» TASK DIRECTIONS
Set down, exactly as written, the lines from the top of the data to the line that holds "sc.camera = cam", and omit the pictures.

» SUPPLIED MATERIAL
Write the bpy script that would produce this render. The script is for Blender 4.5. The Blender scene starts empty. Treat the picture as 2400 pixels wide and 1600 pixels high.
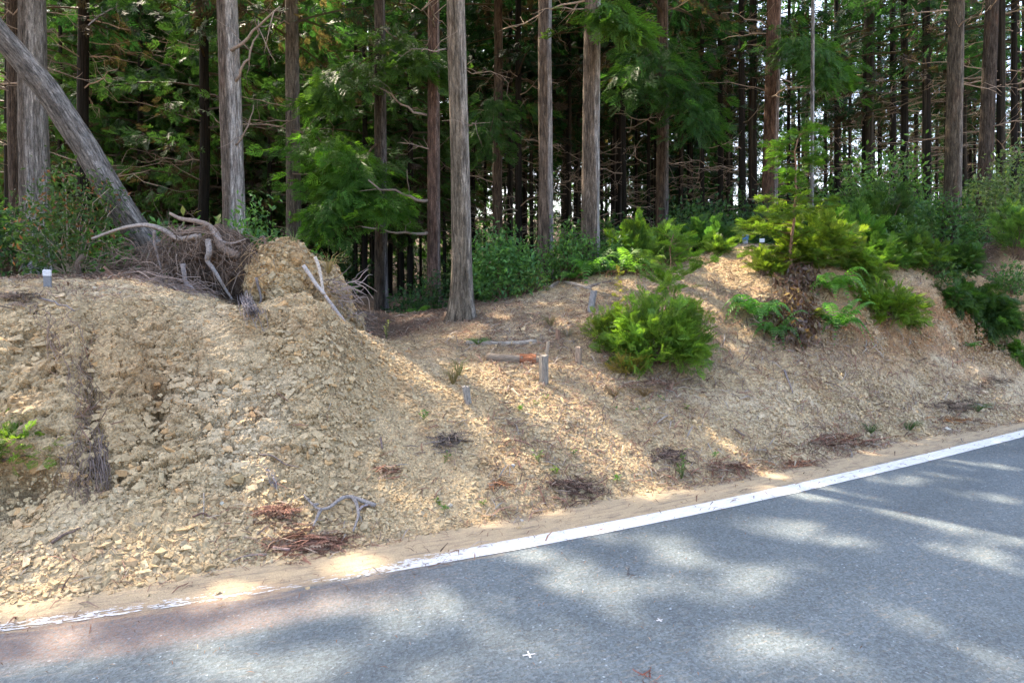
import bpy, math, random
import numpy as np
from mathutils import Vector, Matrix

# ------------------------------------------------------------------ camera, world, sun, exposure
sc = bpy.context.scene
COL = sc.collection
CAM_H, FPX, HORIZ = 1.5, 1600.0, 680.0
PITCH = math.atan((800.0 - HORIZ) / FPX)
cam_data = bpy.data.cameras.new('camera')
cam_data.sensor_width = 36.0
cam_data.lens = FPX / 2400.0 * 36.0
cam_data.clip_start = 0.05
cam_data.clip_end = 2000.0
cam = bpy.data.objects.new('camera', cam_data)
cam.location = (0, 0, CAM_H)
cam.rotation_euler = (math.pi / 2 - PITCH, 0, 0)
COL.objects.link(cam)
sc.camera = cam

SUN = np.array([-0.60, 0.62, 1.05]); SUN /= np.linalg.norm(SUN)
SUN_EL = math.asin(SUN[2]); SUN_AZ = math.atan2(SUN[0], SUN[1])
world = bpy.data.worlds.new('World'); sc.world = world; world.use_nodes = True
wn = world.node_tree; wn.nodes.clear()
sky = wn.nodes.new('ShaderNodeTexSky'); sky.sky_type = 'NISHITA'; sky.sun_disc = False
sky.sun_elevation = SUN_EL; sky.sun_rotation = SUN_AZ
sky.air_density = 0.8; sky.dust_density = 5.0; sky.ozone_density = 0.0
bg = wn.nodes.new('ShaderNodeBackground'); bg.inputs['Strength'].default_value = 0.15
wo = wn.nodes.new('ShaderNodeOutputWorld')
wn.links.new(sky.outputs[0], bg.inputs[0]); wn.links.new(bg.outputs[0], wo.inputs[0])
sl = bpy.data.lights.new('sun', 'SUN'); sl.energy = 2.6; sl.angle = math.radians(0.6); sl.color = (1.0, 0.86, 0.68)
so = bpy.data.objects.new('sun', sl); COL.objects.link(so)
so.rotation_euler = Vector((-SUN[0], -SUN[1], -SUN[2])).to_track_quat('-Z', 'Y').to_euler()
so.location = (-8, 8, 20)
sc.view_settings.view_transform = 'Standard'; sc.view_settings.look = 'None'
sc.view_settings.gamma = 1.0
sc.view_settings.exposure = 2.75
sc.cycles.max_bounces = 5; sc.cycles.diffuse_bounces = 3; sc.cycles.glossy_bounces = 2
sc.cycles.transmission_bounces = 3; sc.cycles.transparent_max_bounces = 6
sc.cycles.use_denoising = True

R = np.random.default_rng(7)
random.seed(7)

# ------------------------------------------------------------------ pixel helpers: a photo pixel and a depth give a point
CP, SP = math.cos(PITCH), math.sin(PITCH)
def rays(px, py):
    px = np.asarray(px, float); py = np.asarray(py, float)
    cx = (px - 1200) / FPX; cz = (800 - py) / FPX
    return np.stack([cx, CP + cz * SP, -SP + cz * CP], -1)
def P(px, py, d):
    r = rays(px, py); d = np.asarray(d, float)
    return r * (d / r[..., 1])[..., None] + np.array([0, 0, CAM_H])
def road_pt(px, py):
    r = rays(px, py); t = -CAM_H / r[..., 2]
    return r * t[..., None] + np.array([0, 0, CAM_H])
def px_of(p):
    p = np.asarray(p, float) - np.array([0, 0, CAM_H])
    f = p[..., 1] * CP - p[..., 2] * SP; u = p[..., 1] * SP + p[..., 2] * CP
    f = np.where(np.abs(f) < 1e-3, 1e-3, f)
    return 1200 + p[..., 0] / f * FPX, 800 - u / f * FPX, f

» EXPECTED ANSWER
Write the bpy script that would produce this render. The script is for Blender 4.5. The Blender scene starts empty. Treat the picture as 2400 pixels wide and 1600 pixels high.
import bpy, math, random
import numpy as np
from mathutils import Vector, Matrix

# ------------------------------------------------------------------ camera, world, sun, exposure
sc = bpy.context.scene
COL = sc.collection
CAM_H, FPX, HORIZ = 1.5, 1600.0, 680.0
PITCH = math.atan((800.0 - HORIZ) / FPX)
cam_data = bpy.data.cameras.new('camera')
cam_data.sensor_width = 36.0
cam_data.lens = FPX / 2400.0 * 36.0
cam_data.clip_start = 0.05
cam_data.clip_end = 2000.0
cam = bpy.data.objects.new('camera', cam_data)
cam.location = (0, 0, CAM_H)
cam.rotation_euler = (math.pi / 2 - PITCH, 0, 0)
COL.objects.link(cam)
sc.camera = cam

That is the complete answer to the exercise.